Spis treści
Dzień dobry,
Niedawno robiłam fondue , wkrótce będę bawić się raclette. Ponieważ chciałam urozmaicić nieco serowe zabawy, postanowiłam przygotować coś, co będzie ciekawym dodatkiem do zapiekanych serów, mianowicie dżem z pigwowca.
W związku z tym (i nie tylko) chciałam dziś zaproponować Wam marmoladę z pigwowca (z dodatkiem chilli). Wiem, że pigwowiec jest dość popularnym jesiennym owocem – jest nawet nazywany „rajskim jabłuszkiem” (łatwiej dostać pigwowca niż pigwę) i wiele osób nie wie jak go przyrządzić: na surowo jest bardzo twardy i kwaśny. Pokażę Wam jak sobie z nim poradziłam. Taka marmolada jest bardzo, bardzo prosta do wykonania, a jej dodatkowym atutem jest to, że nie kupicie jej w sklepie i możecie mieć w swoich zapasach coś pysznego i oryginalnego!
Zapraszam!
[Ten post dotyczy pigwowca. Jeśli zainteresował Was ten temat mogą także spodobać się Wam następujące posty:]
- Pigwa. Historia i zastosowania.
- Przepis na nalewkę z pigwy.
- Czym różni się pigwa od pigwowca?
Jak smakuje dżem z pigwowca?
Marmolada z pigwowca jest i będzie kwaskowata. Dodatkowo, dodałam do niej chilli, więc jest przyjemnie rozgrzewająca i orzeźwiająca. Przygotowując marmoladę dokładnie sprawdźcie, czy ilość cukru Wam odpowiada: dla mnie ta podana w przepisie była optymalna, ale każdy ma własne upodobania:-)

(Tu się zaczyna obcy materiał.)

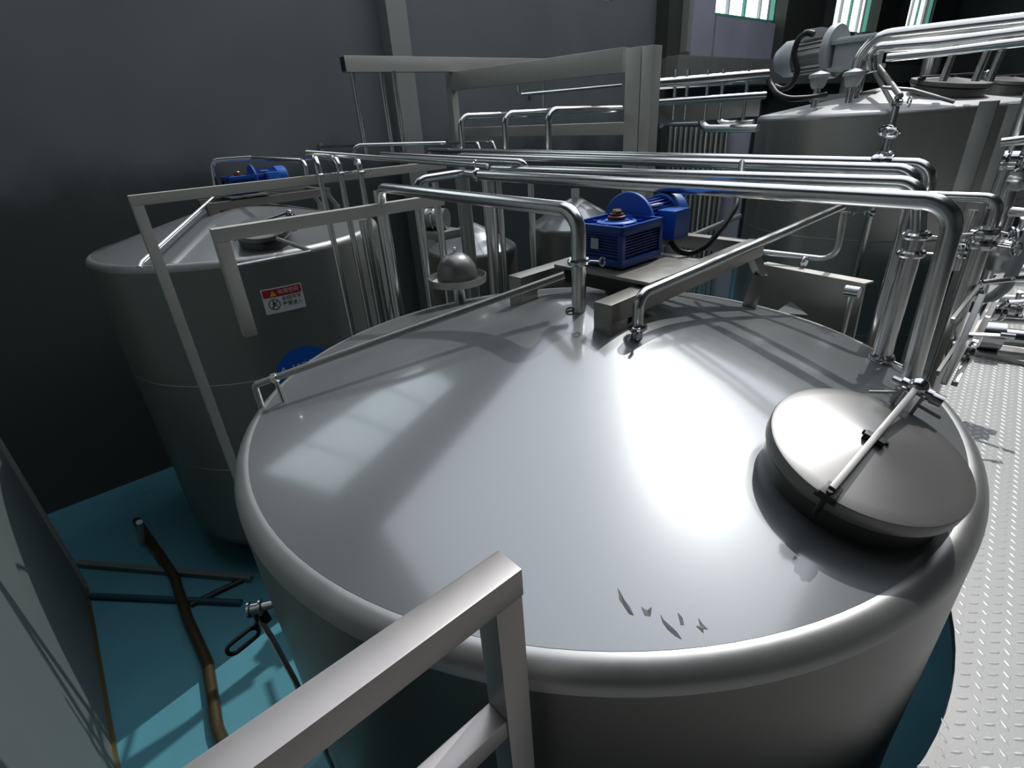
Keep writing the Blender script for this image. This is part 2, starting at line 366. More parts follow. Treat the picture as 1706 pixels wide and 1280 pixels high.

Do czego wykorzystać taką marmoladę?
Moje pomysły:
– do smarowania chleba
– do deski serów
– jako dodatek do mięs
– do popołudniowej herbatki
– do przekładania ciast
– do wyjadania prosto ze słoiczka
– [ Wasze pomysły ]
Czego potrzeba aby przygotować dżem z pigwowca?

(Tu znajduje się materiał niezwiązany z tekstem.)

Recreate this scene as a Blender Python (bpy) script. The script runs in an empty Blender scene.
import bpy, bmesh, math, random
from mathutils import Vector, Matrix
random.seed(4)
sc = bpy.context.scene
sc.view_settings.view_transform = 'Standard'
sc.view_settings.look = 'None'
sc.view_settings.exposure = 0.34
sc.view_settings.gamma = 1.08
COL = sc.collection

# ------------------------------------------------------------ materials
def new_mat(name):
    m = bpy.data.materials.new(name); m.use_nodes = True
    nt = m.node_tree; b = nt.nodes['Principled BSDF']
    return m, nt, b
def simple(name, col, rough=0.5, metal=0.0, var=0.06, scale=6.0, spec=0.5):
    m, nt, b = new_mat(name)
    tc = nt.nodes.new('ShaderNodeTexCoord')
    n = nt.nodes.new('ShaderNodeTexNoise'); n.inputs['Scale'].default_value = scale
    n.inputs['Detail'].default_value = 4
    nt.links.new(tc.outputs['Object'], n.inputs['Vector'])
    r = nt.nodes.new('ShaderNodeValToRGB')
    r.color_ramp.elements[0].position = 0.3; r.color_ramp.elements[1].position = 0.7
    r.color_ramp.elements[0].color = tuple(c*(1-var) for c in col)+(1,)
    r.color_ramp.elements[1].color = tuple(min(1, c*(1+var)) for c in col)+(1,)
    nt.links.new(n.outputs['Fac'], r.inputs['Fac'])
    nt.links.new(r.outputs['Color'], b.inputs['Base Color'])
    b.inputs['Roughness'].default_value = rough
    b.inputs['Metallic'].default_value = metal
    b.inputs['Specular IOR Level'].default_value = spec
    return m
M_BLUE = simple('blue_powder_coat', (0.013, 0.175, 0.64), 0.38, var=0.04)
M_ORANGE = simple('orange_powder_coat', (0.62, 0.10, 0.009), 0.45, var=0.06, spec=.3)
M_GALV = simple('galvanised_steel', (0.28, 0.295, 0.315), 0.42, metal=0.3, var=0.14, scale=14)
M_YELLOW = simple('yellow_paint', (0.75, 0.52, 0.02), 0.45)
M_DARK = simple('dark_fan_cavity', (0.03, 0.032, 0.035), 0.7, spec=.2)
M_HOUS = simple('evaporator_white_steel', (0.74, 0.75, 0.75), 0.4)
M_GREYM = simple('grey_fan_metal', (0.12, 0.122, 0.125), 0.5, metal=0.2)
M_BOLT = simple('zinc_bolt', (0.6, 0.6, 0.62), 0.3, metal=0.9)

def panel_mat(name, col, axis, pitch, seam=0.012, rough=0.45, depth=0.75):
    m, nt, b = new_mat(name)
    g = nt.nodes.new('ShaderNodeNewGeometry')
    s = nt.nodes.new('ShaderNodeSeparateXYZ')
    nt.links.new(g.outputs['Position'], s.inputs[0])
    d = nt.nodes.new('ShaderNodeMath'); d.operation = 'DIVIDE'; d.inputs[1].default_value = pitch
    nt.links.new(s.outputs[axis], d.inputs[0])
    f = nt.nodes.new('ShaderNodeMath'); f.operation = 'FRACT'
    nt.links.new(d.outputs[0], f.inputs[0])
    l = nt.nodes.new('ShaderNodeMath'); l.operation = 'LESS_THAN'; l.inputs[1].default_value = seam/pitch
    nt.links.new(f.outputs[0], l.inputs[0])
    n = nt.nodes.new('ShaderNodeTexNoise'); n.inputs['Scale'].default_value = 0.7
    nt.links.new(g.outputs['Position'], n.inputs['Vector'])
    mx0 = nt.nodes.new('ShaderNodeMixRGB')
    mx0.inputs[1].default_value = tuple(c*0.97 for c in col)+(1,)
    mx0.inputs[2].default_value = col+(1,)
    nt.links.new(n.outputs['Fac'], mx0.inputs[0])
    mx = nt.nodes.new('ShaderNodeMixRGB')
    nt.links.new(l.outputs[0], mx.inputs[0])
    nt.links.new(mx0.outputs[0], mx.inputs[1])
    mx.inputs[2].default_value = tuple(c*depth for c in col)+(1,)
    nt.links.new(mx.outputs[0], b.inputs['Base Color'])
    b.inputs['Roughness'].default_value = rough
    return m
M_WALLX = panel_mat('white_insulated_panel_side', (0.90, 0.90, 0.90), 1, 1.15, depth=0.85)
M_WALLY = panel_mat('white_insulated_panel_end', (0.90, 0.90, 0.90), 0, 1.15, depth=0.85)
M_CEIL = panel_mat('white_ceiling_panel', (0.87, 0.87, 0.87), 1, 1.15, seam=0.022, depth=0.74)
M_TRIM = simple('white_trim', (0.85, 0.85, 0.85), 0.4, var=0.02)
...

Do przygotowania marmolady z pigwowca potrzebujemy:
- pigwowca (około kilogram, przed oczyszczeniem z gniazd nasiennych)
- cukru (około 400g)
- garnka z grubym dnem i szpatułki do mieszania
- odrobiny wody, przypraw
- czasu!
Pigwowiec pod wpływem temperatury zmienia kolor (tak samo zresztą jak pigwa).
Do przepisu dodałam również laskę wanilii, jednak teraz uważam, że było to zbędne: marmolada jest dość kwaskowata i ostra w smaku więc delikatny aromat wanilii umyka.

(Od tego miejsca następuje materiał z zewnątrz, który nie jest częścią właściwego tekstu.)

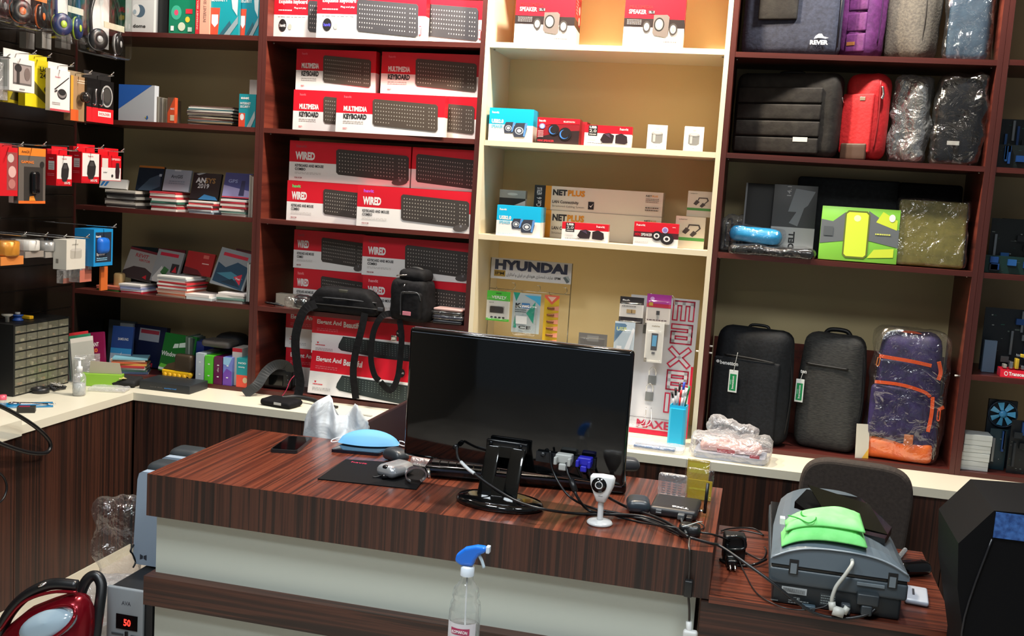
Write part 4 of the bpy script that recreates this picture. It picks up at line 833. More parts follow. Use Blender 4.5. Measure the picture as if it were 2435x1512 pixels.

Długo smażona marmolada z pigwowca ma przepiękny, głęboki kolor:
Przepis. Marmolada z pigwowca.
Uwagi techniczne:
- Pigwowca przygotowuje się do gotowania bardzo prosto ale uwaga! Jest kwaśny i twardy. Przemrożone owoce są nieco bardziej miękkie i mniej kwaskowate, ale nadal wymagają nakładu pracy.
- Do krojenia użyjcie naprawdę dobrego noża kuchennego i bądźcie ostrożni, uważajcie na palce!
- Najlepiej jest przekroić owoc na ćwiartki i z każdej ćwiartki usunąć gniazdo nasienne. Ja robiłam to podważając krótkim nożem białą błonkę pod gniazdem nasiennym – wtedy nasiona schodziły nieomal same.
Uwaga: marmolada na początku będzie dość kwaśna. Wraz z upływem czasu straci nieco na kwaśności. Przed przelaniem do słoików sprawdźcie proszę czy jest dla Was wystarczająco słodka!
Zimowa marmolada z pigwowca:
[na około trzy słoiki 200 ml]
- 1 kg owoców pigwowca
- pół szklanki wody
- 400 g brązowego cukru (na początek, jeśli wolicie słodsze: dodajcie więcej, ja dodałam całościowo 500g)
- pół łyżeczki płatków chilli
- laska wanilii przekrojona na pół (opcjonalnie)
- nie próbowałam, ale moim zdaniem, fajnie pasowałby kandyzowany imbir.
Dodatkowo: ostry nóż, garnek z grubym dnem, szpatułka, blender (opcjonalnie)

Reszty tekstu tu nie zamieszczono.